Add robust-Poisson GLM constant background to the GPU integrator

[dimitrivlachos]

This PR fills in the Glm branch that #109 reserved, adding the DIALS
robust-Poisson GLM constant background to the GPU integrator. As with
the Tukey model, the GLM core is written once as a __host__ __device__
function over the same per-reflection integer-histogram view and
compiled into both the baseline and the device, so the two paths produce
matching estimates analagous to DIALS' glm constant3d.

It reads the same histogram the Tukey model already accumulates, so
there are no new device buffers or major changes to the reduction.

Changes:

• Adds glm_constant_background() in
  include/integrator/background.hpp: an IRLS fit of a constant Poisson
  mean (log link) with Huber weighting, seeded from the histogram
  median, reproducing dials::algorithms::RobustPoissonMean. The tuning
  constant (1.345), tolerance (1e-3), iteration cap (100) and minimum
  pixel count (10) match the DIALS defaults and live alongside
  NUM_BG_BINS as shared constants. Failures (too few pixels, too much
  overflow, non-convergence, or a degenerate parameter) are reported
  through the BackgroundResult::valid channel the device reduction
  already uses.

• Evaluates the Poisson CDF as a finite sum rather than
  boost::math::gamma_q, which is exact for the integer argument here
  and removes the special-function dependency on the device. High-tail
  overflow pixels sit far above the upper Huber bound, so their weight
  clips to +c regardless of value, which is why the overflow count
  alone suffices.

• Reuses the same overflow gate Tukey applies (reject when more than 25%
  of a reflection's background pixels land above NUM_BG_BINS). The GLM
  has no analogue of Tukey's second, tuning-parameter-aware range guard
  (q3 + 1.5*IQR >= num_bins): the Huber weighting clips the high tail
  into the score rather than fencing it against the range, so the
  overflow-fraction test is its only range gate.

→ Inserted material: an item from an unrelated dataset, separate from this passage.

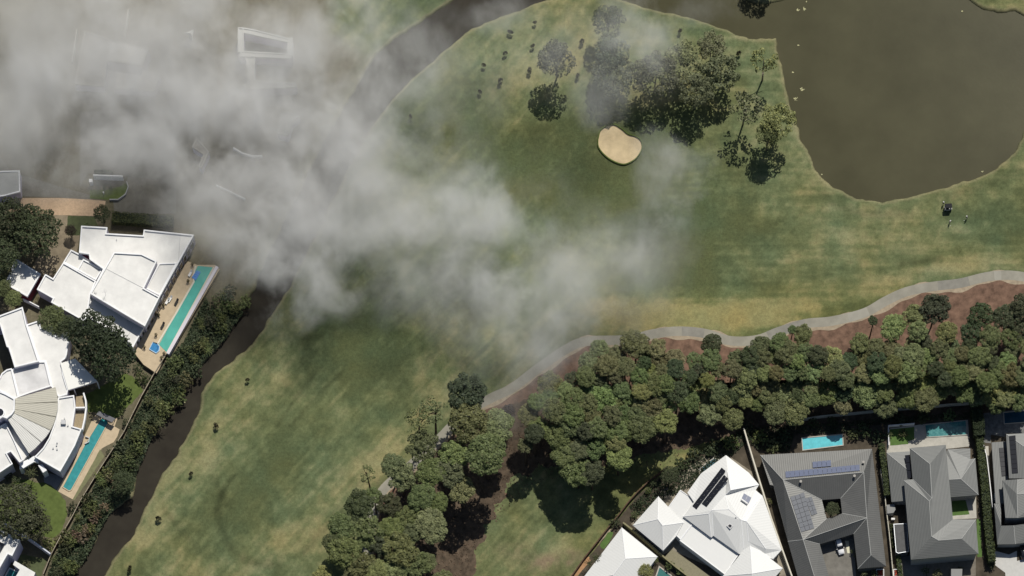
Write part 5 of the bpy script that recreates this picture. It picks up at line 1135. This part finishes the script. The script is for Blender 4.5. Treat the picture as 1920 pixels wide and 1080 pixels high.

• Dispatches the Glm branch in the device reduction
  (integrator/background.cu) and accepts glm in
  parse_background_model, alongside the existing constant/tukey.
  background.sum.value is mean * N, since the GLM models every
  background pixel at the fitted mean.

• Adds GLM parity tests to test_background.cc, locking the core
  against DIALS fixture values (tight low background, a downweighted
  high outlier, a clipped overflow tail, a moderate level, and the
  too-few- pixels and excessive-overflow rejections). These assert to
  1e-6 rather than bit-equality: the Fisher information is taken as N * b directly where DIALS sums b per pixel, equal in exact arithmetic
  but differing in floating-point rounding.

Closes #96.

[jbeilstenedmands]

Thanks for implementing this, along with a test suite. I think this is good to go.